* **Short task**
Only the lines from the start of the entries up to and including the line with "SC.camera = cam" should be written out, exactly as they stand.

* **Data shown**

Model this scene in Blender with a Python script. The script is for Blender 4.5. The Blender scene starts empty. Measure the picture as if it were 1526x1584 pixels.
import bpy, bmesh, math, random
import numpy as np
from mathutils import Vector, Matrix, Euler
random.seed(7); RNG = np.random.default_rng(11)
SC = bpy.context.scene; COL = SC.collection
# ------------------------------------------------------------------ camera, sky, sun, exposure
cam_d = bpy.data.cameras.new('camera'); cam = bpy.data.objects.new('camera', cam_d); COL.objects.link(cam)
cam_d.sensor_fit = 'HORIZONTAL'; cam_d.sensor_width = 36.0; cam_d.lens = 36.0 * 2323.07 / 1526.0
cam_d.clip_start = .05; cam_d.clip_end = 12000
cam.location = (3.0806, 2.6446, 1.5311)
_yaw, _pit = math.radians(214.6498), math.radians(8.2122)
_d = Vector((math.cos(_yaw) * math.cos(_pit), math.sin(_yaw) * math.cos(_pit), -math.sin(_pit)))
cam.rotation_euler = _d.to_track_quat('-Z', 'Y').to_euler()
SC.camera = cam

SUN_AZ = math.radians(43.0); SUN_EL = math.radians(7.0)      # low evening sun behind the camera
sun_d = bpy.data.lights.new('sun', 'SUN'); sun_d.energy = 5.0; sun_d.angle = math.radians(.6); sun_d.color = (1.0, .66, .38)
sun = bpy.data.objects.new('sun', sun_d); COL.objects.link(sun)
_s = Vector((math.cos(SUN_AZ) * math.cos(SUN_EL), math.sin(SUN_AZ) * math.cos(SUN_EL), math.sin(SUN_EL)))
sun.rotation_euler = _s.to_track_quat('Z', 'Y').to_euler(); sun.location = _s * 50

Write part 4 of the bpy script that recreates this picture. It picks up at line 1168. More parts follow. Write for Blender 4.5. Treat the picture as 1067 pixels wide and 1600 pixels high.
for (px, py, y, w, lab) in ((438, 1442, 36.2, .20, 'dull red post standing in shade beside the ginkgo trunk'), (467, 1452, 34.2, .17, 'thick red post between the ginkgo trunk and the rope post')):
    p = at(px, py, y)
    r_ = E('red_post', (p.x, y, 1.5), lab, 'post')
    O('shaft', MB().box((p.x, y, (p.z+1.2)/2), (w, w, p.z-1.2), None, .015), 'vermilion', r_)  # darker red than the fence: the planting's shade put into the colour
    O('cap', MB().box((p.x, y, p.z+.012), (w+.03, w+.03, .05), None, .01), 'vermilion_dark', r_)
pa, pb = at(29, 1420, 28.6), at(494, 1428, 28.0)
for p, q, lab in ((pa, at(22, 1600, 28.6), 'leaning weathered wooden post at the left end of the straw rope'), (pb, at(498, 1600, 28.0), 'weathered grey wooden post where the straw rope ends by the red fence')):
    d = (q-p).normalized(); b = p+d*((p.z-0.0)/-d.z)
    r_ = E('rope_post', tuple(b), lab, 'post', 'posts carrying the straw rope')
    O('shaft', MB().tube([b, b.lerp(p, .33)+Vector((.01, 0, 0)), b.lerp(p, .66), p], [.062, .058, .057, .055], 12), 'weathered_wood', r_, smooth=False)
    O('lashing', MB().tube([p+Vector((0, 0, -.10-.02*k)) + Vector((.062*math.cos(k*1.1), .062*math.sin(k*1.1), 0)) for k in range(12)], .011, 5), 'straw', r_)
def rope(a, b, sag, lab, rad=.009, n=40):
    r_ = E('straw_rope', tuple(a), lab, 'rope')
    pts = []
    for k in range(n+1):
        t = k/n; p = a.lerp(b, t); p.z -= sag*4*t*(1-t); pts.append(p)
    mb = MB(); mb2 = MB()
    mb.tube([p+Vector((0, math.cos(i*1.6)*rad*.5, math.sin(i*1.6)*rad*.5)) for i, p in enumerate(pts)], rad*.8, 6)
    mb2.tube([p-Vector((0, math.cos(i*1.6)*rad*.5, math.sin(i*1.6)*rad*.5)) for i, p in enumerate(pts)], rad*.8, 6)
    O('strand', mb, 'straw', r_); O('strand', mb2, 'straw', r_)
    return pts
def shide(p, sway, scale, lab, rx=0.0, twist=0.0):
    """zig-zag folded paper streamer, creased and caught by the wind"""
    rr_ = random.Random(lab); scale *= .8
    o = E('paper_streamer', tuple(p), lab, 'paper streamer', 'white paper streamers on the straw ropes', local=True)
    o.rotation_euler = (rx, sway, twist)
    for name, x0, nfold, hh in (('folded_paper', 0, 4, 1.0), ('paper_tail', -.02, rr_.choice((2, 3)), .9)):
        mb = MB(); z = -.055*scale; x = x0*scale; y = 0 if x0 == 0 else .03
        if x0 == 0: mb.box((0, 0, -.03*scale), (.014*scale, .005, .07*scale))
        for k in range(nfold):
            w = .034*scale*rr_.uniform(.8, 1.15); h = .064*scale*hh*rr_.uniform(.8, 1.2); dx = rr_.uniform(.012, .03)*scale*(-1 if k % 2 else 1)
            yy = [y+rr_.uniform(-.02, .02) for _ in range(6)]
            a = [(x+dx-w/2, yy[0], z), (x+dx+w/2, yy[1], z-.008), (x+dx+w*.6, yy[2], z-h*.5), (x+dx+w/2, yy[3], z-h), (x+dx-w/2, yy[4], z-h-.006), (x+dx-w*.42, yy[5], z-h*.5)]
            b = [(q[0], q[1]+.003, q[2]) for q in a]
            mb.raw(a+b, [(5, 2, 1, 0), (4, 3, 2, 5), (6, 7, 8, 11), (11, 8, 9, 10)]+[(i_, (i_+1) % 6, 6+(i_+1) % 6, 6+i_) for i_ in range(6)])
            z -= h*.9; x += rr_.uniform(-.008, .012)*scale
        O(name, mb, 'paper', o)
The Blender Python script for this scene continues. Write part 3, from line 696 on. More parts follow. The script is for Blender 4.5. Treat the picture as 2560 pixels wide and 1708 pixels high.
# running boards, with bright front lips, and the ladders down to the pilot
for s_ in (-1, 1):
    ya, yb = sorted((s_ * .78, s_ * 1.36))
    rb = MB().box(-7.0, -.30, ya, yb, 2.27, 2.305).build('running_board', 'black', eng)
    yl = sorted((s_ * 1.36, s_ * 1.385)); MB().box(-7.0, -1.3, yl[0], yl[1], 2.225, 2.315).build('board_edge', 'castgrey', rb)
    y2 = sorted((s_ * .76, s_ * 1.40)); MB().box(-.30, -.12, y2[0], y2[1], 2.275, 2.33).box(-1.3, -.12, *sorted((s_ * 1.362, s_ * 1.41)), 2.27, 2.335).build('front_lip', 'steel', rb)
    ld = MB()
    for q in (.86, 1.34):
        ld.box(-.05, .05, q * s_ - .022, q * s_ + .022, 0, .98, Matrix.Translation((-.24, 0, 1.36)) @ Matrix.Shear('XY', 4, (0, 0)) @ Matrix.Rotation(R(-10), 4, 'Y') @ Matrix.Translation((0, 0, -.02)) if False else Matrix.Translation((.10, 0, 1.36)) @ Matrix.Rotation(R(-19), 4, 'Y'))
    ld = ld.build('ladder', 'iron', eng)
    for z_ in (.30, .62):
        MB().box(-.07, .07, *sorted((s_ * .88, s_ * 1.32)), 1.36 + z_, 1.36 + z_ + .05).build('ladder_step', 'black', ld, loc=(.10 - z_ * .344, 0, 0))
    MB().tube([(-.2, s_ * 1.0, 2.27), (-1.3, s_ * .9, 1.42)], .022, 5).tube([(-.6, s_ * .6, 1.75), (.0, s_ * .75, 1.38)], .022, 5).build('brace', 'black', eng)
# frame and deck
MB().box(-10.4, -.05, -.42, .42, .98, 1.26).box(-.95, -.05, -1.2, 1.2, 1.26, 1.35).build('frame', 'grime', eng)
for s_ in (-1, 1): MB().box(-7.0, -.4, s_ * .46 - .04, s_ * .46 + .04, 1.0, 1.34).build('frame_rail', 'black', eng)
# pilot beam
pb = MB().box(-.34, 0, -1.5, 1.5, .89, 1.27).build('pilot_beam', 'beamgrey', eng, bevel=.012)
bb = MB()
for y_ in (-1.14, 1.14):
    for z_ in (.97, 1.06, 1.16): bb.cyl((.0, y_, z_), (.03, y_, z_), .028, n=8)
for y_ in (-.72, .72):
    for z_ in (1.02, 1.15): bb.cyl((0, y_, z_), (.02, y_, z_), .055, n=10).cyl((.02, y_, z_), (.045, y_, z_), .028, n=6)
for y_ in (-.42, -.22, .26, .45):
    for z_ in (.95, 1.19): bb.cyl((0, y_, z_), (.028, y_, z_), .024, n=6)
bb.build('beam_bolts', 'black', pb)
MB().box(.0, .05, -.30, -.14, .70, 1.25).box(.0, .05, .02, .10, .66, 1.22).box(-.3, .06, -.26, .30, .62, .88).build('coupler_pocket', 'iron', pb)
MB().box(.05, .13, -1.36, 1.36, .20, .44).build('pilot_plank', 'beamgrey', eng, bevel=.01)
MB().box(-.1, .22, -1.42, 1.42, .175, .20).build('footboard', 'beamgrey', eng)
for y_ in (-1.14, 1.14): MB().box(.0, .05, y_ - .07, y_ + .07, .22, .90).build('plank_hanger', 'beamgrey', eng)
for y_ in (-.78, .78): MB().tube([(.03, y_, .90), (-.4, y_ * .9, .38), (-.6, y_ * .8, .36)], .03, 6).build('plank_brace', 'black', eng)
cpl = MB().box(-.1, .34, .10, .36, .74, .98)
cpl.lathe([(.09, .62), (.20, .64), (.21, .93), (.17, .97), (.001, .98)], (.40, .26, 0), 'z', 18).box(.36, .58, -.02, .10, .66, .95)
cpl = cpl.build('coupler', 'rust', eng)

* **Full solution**
Model this scene in Blender with a Python script. The script is for Blender 4.5. The Blender scene starts empty. Measure the picture as if it were 1526x1584 pixels.
import bpy, bmesh, math, random
import numpy as np
from mathutils import Vector, Matrix, Euler
random.seed(7); RNG = np.random.default_rng(11)
SC = bpy.context.scene; COL = SC.collection
# ------------------------------------------------------------------ camera, sky, sun, exposure
cam_d = bpy.data.cameras.new('camera'); cam = bpy.data.objects.new('camera', cam_d); COL.objects.link(cam)
cam_d.sensor_fit = 'HORIZONTAL'; cam_d.sensor_width = 36.0; cam_d.lens = 36.0 * 2323.07 / 1526.0
cam_d.clip_start = .05; cam_d.clip_end = 12000
cam.location = (3.0806, 2.6446, 1.5311)
_yaw, _pit = math.radians(214.6498), math.radians(8.2122)
_d = Vector((math.cos(_yaw) * math.cos(_pit), math.sin(_yaw) * math.cos(_pit), -math.sin(_pit)))
cam.rotation_euler = _d.to_track_quat('-Z', 'Y').to_euler()
SC.camera = cam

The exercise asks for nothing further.